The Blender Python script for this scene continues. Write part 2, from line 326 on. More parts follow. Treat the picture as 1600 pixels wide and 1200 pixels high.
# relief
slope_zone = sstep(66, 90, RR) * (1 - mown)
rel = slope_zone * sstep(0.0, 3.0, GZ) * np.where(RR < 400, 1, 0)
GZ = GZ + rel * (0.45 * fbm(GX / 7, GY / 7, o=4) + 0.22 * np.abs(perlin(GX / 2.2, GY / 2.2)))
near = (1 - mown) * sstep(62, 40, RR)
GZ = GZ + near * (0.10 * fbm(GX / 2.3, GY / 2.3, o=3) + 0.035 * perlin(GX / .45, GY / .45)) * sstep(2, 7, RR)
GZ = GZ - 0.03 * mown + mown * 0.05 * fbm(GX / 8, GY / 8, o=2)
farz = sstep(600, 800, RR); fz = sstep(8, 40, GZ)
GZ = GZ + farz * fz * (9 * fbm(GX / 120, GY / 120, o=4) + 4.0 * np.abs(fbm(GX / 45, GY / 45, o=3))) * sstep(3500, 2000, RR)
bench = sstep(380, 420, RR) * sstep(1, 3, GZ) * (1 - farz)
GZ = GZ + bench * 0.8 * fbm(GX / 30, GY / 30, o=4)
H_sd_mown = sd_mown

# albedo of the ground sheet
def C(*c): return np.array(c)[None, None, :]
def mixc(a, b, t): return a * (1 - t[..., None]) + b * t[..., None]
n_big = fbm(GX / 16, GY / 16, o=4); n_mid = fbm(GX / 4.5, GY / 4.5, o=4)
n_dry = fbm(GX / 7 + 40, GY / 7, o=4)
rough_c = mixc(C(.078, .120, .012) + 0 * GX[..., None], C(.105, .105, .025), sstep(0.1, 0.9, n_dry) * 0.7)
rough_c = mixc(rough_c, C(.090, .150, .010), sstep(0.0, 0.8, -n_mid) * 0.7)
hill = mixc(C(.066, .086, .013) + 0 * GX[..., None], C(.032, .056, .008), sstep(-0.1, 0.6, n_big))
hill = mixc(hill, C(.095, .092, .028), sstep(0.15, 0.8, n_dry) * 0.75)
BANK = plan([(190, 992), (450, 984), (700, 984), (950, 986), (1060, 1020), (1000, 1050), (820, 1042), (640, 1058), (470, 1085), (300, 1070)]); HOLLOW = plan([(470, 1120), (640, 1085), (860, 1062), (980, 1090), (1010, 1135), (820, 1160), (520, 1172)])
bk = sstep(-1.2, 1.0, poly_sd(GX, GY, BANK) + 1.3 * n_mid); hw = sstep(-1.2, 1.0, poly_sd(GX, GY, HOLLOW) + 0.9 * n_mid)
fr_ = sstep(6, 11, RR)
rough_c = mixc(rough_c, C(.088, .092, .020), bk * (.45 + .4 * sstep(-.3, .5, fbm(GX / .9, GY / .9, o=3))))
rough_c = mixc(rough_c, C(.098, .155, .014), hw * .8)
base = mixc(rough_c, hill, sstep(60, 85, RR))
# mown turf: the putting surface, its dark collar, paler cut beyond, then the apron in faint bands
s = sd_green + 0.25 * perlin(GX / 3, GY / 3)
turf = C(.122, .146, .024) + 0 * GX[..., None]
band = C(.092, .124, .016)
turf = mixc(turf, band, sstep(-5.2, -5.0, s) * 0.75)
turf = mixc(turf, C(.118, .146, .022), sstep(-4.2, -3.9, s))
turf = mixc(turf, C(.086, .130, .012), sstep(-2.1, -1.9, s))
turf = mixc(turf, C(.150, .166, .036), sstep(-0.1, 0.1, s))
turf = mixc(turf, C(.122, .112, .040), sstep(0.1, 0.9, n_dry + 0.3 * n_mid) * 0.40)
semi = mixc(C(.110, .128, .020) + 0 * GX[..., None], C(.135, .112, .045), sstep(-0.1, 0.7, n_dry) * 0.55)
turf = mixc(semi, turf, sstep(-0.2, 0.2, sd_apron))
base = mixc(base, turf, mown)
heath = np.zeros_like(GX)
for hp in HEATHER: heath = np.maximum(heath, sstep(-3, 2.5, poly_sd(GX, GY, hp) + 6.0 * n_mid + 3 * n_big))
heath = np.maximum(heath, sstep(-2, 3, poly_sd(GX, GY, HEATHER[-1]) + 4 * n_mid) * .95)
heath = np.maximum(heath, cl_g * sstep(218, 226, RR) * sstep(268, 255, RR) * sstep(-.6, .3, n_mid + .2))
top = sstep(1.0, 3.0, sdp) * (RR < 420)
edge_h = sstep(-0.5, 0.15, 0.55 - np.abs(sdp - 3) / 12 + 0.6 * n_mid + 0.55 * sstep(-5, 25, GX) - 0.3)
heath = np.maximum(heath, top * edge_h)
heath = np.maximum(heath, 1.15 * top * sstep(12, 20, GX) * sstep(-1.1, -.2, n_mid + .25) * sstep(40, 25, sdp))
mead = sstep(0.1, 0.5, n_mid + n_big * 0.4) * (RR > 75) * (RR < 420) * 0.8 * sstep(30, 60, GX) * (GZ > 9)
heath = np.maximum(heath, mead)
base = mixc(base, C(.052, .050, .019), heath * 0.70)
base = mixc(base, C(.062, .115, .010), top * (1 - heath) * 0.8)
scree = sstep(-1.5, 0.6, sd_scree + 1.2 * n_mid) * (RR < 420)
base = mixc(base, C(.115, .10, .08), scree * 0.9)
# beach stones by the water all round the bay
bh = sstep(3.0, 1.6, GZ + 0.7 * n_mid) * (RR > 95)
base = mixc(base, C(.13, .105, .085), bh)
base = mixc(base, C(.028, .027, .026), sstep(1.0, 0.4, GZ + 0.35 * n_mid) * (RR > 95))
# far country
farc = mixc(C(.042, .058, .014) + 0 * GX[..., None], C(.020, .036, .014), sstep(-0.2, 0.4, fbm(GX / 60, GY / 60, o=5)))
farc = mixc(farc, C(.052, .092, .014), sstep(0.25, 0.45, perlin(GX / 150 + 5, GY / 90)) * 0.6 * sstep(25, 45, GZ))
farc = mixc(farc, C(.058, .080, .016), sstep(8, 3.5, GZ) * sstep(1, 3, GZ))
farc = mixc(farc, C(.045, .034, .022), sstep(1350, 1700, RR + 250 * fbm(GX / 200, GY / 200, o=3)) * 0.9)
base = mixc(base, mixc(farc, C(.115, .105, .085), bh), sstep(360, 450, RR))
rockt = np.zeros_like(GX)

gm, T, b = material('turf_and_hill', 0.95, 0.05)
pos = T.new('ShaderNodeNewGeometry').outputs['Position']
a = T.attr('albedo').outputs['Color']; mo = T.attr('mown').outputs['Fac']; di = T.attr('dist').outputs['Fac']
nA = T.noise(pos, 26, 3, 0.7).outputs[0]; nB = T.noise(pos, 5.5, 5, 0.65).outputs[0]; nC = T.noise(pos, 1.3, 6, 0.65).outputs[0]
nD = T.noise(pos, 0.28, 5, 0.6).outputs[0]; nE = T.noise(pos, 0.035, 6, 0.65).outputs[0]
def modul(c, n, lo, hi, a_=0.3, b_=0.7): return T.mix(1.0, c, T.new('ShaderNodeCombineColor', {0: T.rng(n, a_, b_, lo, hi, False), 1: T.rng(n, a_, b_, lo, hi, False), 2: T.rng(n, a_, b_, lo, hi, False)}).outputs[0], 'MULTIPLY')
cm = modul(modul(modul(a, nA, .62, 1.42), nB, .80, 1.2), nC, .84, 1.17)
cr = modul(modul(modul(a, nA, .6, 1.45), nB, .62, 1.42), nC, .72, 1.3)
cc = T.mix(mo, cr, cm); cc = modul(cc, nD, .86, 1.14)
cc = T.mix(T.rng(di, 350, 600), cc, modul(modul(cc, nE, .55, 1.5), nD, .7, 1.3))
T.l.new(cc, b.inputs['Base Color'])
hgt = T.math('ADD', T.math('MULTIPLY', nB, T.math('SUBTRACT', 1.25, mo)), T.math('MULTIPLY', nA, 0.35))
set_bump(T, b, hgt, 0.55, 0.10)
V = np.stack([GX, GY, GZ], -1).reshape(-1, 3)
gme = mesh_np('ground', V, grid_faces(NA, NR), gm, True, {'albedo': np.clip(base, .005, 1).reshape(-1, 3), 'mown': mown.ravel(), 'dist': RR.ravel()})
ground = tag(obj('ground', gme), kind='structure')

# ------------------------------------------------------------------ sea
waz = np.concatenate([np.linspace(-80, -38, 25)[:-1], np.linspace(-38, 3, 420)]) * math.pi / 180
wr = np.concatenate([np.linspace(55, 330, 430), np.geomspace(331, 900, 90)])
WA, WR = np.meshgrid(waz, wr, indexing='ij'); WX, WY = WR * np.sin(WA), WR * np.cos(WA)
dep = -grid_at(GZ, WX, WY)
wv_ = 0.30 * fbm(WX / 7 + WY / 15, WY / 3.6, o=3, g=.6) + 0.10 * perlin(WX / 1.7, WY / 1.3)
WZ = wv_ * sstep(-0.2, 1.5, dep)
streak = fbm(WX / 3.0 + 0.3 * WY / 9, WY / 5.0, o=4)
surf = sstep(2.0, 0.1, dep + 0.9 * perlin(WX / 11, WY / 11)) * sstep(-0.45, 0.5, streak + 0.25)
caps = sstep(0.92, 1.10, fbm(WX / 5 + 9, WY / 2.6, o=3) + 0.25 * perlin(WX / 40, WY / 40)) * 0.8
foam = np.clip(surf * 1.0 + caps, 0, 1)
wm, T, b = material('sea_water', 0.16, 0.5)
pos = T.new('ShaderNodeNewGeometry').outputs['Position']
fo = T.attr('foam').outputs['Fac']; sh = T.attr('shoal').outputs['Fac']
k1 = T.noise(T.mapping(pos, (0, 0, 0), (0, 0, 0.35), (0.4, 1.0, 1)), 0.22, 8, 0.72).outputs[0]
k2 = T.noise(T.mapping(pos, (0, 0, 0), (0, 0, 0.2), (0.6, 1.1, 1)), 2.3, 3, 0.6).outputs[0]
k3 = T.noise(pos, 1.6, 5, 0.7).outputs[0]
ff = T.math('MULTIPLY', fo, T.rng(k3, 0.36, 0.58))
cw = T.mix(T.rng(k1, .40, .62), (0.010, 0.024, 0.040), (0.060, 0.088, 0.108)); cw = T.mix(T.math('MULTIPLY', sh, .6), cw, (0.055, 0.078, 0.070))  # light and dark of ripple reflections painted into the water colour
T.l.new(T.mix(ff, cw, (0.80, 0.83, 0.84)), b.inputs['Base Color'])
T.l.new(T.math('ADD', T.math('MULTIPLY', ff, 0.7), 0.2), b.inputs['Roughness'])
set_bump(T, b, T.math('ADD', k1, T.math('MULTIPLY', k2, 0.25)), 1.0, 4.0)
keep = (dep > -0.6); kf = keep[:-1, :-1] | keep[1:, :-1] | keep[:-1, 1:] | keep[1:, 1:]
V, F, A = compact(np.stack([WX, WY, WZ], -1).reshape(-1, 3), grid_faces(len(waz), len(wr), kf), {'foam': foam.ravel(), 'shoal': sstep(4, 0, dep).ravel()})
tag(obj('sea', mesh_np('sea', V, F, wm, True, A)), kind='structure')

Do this
Return only the lines spanning from the first line of the material through the line with "H_sd_mown = sd_mown", copied exactly, both ends kept.

Correct output
The Blender Python script for this scene continues. Write part 2, from line 326 on. More parts follow. Treat the picture as 1600 pixels wide and 1200 pixels high.
# relief
slope_zone = sstep(66, 90, RR) * (1 - mown)
rel = slope_zone * sstep(0.0, 3.0, GZ) * np.where(RR < 400, 1, 0)
GZ = GZ + rel * (0.45 * fbm(GX / 7, GY / 7, o=4) + 0.22 * np.abs(perlin(GX / 2.2, GY / 2.2)))
near = (1 - mown) * sstep(62, 40, RR)
GZ = GZ + near * (0.10 * fbm(GX / 2.3, GY / 2.3, o=3) + 0.035 * perlin(GX / .45, GY / .45)) * sstep(2, 7, RR)
GZ = GZ - 0.03 * mown + mown * 0.05 * fbm(GX / 8, GY / 8, o=2)
farz = sstep(600, 800, RR); fz = sstep(8, 40, GZ)
GZ = GZ + farz * fz * (9 * fbm(GX / 120, GY / 120, o=4) + 4.0 * np.abs(fbm(GX / 45, GY / 45, o=3))) * sstep(3500, 2000, RR)
bench = sstep(380, 420, RR) * sstep(1, 3, GZ) * (1 - farz)
GZ = GZ + bench * 0.8 * fbm(GX / 30, GY / 30, o=4)
H_sd_mown = sd_mown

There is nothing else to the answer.